UnNews:Nation of Islam declares jihad
This article is part of UnNews, your source for up-to-the-picosecond misinformation. |
23 February 2008
NEW YORK, NY – Nation of Islam (NOI) leader Minister Louis Farrakhan announced yesterday that he’d had it with “small words” and the “small people who use them!” He promised to step up terrorist activities and issued a Fatwa to all NOI members to “Stand up to the rigid linguistic degradation of the oppressor” after being outraged by a reporter’s contention at a recent press conference that no one could really understand what he or his ministers were talking about. Angered, the Muslim leader, who has worked alongside such notable historical figures as Malcolm X, and Dr. Martin Luther King Jr, responded by declaring “jihad” on the “diminutive minds that prevalently embark on the daily exercise of understandable word usage.” When asked what he meant, he declined further comment and stormed off.
“For too extended of a period, we’ve endured the brevity of truncated vocabulary”, stated an under-minister who declined to give his name. “We consistently simplify our vernacular expressions in attempts to correspond conversationally with the laity. We now say, the laity should raise the level of their articulation to correspond with our communication. Get an education!”
In fact, several of the ministers have had quite an education - in the law. One minister, Sam X, along with several others whose names have not yet been released, is currently under investigation for suspected recent Islamic jihadist activity. In 2002, the volatile wordsmith was alleged to have set off an F-Bomb at a public demonstration, targeted mostly at Jews, but also at gays, lesbians, and the “Blue-eyed, Anglo-Saxon Oppressor”. No one was killed, but several people were hurt, and many attendees still bear the scars. In 2003, X was arrested in connection with the abduction of a dictionary editor, and just this year, an organization he is believed to have funded, was found guilty of conspiring to hijack Air Force One. They were intercepted, but not before engaging in a heated exchange of ideas that threatened to turn into a full-scale war of words.
But some just see those as examples of the federal government’s abuse of power.
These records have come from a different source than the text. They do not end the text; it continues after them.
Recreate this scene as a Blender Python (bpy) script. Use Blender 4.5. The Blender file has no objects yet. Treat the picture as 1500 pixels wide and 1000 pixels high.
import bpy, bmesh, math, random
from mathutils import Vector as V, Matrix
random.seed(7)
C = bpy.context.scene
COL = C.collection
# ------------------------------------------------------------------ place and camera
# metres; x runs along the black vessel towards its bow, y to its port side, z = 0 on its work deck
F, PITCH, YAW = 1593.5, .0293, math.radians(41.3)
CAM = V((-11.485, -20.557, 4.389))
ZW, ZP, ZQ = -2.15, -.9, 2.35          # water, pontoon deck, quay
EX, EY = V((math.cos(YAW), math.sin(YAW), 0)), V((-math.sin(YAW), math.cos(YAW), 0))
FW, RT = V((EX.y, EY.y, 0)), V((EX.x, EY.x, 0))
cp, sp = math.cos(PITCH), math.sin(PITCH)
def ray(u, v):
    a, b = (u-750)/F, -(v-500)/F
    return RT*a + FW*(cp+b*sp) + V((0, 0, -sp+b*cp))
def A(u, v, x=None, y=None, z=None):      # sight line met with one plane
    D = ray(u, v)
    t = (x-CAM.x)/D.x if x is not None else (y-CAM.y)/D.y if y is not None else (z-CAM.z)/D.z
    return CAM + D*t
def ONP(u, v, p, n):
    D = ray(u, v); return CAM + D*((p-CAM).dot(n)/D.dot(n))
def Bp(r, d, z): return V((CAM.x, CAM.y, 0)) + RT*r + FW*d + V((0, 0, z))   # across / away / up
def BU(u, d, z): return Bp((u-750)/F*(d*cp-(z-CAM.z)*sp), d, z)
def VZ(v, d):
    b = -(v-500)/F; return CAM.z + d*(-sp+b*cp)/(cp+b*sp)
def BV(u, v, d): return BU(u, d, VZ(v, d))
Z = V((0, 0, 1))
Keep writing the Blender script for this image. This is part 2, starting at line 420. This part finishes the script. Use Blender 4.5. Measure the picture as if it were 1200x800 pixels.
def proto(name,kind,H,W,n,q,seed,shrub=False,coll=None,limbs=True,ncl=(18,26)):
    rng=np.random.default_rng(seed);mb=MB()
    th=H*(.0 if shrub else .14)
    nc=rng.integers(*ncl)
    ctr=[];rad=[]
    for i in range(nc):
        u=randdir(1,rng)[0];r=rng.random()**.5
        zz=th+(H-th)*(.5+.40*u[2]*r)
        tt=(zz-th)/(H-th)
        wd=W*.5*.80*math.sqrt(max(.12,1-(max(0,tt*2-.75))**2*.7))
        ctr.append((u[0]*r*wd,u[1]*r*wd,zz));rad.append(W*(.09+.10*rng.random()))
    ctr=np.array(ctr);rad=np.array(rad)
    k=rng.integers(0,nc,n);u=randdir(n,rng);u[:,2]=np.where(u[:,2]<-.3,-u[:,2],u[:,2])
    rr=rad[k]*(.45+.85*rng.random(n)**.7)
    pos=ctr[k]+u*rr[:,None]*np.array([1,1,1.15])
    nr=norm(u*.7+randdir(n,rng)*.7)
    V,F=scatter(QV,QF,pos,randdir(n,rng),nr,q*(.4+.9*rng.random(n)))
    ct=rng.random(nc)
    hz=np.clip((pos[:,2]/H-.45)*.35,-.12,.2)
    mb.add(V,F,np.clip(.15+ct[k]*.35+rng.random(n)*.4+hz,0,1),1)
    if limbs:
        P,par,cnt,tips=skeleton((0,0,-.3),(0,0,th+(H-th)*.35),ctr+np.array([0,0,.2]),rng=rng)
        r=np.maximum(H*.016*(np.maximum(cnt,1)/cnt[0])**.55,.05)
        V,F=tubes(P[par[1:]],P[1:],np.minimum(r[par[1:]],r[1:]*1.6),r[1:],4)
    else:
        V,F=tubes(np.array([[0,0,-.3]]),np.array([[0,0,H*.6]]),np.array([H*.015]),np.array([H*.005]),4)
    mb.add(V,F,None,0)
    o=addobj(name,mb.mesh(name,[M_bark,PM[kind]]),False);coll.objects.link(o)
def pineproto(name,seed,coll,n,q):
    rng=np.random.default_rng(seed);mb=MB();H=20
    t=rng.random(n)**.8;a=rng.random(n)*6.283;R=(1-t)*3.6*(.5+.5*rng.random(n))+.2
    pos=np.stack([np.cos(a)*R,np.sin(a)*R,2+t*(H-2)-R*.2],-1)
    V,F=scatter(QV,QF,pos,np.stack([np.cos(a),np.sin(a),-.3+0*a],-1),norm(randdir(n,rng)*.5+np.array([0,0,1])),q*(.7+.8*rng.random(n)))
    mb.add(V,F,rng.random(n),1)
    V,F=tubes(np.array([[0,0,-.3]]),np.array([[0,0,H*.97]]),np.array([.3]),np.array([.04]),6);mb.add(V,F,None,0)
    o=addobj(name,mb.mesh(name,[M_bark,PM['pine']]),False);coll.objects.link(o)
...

When pressed on the matter, a spokesperson for the NOI offered, “This is just further substantiation that this country and this idiomatic tongue are not for us or by us. But what else can you anticipate from a people who repudiate the value of sophisticated linguistics.”
President Bush, a renowned enthusiast and ardent supporter of small words, recently addressed the issue of linguistic “jihad” stating: “We’re gonna do all we can to stop these bad guys from doing these bad things.” Despite his ardent support for smaller word choices, the president couldn’t himself resist the use of larger words to make his point, though he misspoke at least a couple of times, proclaiming, “We will stand and fight against all ‘terroristical’ efforts that oppose ‘colloquializationism.’”
Conrad Tillard, a former NOI minister, then known as Conrad Muhammad, agreed. Now a Baptist minister, he personally suffered a painful tongue lashing from the lips of Khalid Abdul Muhammad several years ago, another former minister for the NOI who passed away shortly afterward in February of 2001 of a brain aneurysm. “It was terrible”, Mr. Tillard recalled. “I thought his head was going to explode that day with all of the multi-syllabled words he was leveling at me. I was right about what would happen, just wrong about the time”, he remarked about his former colleague’s death. “I can still feel the spit hitting my brow and the subsequent headache I had while trying to figure out the meaning of each word he hurled.” Mr. Tillard said ever since that day, he has “vowed” to “exercise caution” in his communication efforts. “You saw what happened to Khalid”, he reminded. “No one should end up like that.”
Meanwhile, officials at the Office of Homeland Security are urging the public to take precautions and to be vigilant. “If you see someone reading an Islamic text that appears to have more than two-hundred pages, take notice”, offered a spokesman for the agency. “If you see something, say something.”